* _MATERIAL PROVIDED_:
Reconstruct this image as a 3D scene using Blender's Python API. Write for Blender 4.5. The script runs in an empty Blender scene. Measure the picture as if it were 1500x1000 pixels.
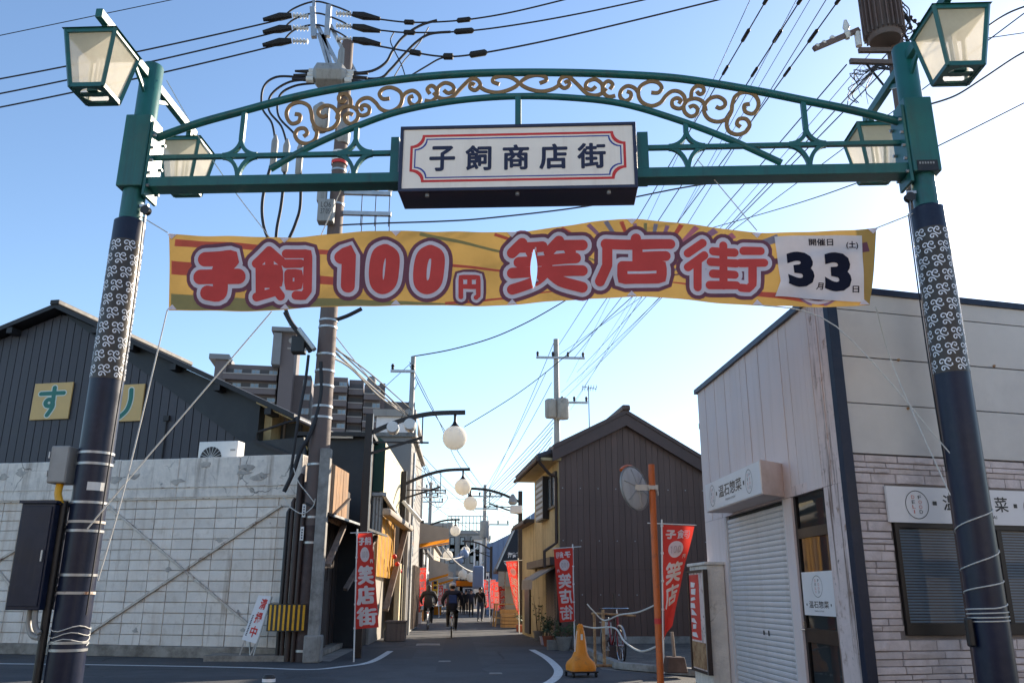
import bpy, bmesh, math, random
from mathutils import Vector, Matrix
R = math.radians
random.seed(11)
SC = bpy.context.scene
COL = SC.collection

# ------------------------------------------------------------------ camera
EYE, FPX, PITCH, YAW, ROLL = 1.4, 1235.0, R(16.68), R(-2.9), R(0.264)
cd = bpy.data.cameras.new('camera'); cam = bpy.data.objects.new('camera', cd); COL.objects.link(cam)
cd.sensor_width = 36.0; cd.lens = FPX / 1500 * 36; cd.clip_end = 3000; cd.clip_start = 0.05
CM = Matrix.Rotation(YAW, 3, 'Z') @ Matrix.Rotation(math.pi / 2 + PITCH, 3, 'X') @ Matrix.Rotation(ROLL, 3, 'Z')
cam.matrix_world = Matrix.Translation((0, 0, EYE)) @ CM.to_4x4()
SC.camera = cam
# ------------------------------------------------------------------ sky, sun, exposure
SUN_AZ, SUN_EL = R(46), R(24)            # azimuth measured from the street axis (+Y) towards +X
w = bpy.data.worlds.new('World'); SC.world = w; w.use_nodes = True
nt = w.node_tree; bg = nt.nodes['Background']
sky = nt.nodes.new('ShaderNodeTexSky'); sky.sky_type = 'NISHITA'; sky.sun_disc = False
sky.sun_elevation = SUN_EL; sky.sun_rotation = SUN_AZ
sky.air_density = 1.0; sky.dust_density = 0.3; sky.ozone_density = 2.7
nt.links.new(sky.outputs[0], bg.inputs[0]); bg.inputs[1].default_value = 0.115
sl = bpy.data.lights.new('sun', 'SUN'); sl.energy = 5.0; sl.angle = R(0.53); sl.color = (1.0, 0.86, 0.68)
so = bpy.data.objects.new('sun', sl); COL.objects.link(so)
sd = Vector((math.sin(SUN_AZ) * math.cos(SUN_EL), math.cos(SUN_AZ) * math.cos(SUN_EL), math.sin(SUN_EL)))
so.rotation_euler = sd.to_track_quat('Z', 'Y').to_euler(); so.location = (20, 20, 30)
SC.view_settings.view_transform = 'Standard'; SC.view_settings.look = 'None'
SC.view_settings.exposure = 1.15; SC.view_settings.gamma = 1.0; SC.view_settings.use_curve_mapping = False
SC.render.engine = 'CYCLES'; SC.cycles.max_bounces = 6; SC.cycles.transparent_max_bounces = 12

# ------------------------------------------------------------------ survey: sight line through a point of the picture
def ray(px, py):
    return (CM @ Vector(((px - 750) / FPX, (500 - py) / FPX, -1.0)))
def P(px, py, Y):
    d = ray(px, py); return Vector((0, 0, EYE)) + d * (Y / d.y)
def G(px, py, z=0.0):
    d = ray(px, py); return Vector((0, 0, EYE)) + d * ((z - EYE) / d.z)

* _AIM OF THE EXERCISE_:
Extract every line above containing the word "picture".

* _CORRECT RESPONSE_:
Reconstruct this image as a 3D scene using Blender's Python API. Write for Blender 4.5. The script runs in an empty Blender scene. Measure the picture as if it were 1500x1000 pixels.
# ------------------------------------------------------------------ survey: sight line through a point of the picture